— start Provided data —

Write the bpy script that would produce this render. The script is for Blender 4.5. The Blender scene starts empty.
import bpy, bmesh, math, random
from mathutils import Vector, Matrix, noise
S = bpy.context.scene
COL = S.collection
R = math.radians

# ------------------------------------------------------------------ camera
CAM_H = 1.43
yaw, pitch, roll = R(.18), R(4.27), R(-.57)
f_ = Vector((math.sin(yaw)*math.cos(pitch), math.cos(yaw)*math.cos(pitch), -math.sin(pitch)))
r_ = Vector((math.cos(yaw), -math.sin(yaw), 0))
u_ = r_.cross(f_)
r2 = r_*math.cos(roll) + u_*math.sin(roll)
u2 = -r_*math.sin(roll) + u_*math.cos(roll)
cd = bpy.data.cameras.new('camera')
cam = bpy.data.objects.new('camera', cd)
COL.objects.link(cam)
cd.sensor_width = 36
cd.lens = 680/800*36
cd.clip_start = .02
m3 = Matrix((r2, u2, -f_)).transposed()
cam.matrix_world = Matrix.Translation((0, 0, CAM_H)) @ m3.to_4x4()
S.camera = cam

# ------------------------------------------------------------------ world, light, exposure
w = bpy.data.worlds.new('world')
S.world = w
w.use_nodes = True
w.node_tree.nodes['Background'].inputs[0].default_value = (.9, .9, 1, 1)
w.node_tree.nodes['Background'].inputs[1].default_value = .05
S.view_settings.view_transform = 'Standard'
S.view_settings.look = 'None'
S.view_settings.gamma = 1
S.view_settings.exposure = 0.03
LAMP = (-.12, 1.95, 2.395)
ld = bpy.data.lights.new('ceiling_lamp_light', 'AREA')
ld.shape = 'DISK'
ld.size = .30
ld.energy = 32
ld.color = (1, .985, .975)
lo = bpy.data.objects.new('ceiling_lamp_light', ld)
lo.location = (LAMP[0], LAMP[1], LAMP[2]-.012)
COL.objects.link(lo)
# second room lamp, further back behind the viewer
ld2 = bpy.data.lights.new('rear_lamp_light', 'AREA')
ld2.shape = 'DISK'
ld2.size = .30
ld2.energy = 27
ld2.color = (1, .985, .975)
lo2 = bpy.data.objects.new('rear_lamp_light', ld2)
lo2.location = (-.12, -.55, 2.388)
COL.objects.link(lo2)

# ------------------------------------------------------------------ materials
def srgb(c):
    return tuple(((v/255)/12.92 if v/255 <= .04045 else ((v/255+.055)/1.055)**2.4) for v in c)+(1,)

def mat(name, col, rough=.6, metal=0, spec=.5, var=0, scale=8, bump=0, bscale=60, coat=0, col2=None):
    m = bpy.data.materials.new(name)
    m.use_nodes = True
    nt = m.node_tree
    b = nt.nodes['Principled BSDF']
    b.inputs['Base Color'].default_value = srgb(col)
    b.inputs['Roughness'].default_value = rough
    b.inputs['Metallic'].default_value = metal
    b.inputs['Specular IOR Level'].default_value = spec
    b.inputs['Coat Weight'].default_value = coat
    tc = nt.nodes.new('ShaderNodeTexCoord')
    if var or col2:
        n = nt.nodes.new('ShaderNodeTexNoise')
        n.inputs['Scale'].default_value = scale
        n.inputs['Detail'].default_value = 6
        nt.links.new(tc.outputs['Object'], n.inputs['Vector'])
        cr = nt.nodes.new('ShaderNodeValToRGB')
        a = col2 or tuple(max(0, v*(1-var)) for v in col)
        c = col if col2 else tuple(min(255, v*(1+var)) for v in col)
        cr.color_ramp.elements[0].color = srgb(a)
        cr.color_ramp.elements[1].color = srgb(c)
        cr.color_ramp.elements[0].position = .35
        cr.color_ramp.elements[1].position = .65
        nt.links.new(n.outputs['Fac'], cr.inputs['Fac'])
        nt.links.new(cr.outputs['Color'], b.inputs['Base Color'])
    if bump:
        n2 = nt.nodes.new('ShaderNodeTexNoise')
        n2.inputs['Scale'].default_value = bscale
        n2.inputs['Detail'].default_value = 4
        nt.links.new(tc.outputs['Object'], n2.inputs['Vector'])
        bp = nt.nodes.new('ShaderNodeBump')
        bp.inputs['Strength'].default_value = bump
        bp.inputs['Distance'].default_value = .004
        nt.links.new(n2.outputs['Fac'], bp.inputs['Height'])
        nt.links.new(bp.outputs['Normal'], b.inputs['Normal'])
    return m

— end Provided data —

Which lines above contain the word "scene"? Copy each of them.

Write the bpy script that would produce this render. The script is for Blender 4.5. The Blender scene starts empty.
S = bpy.context.scene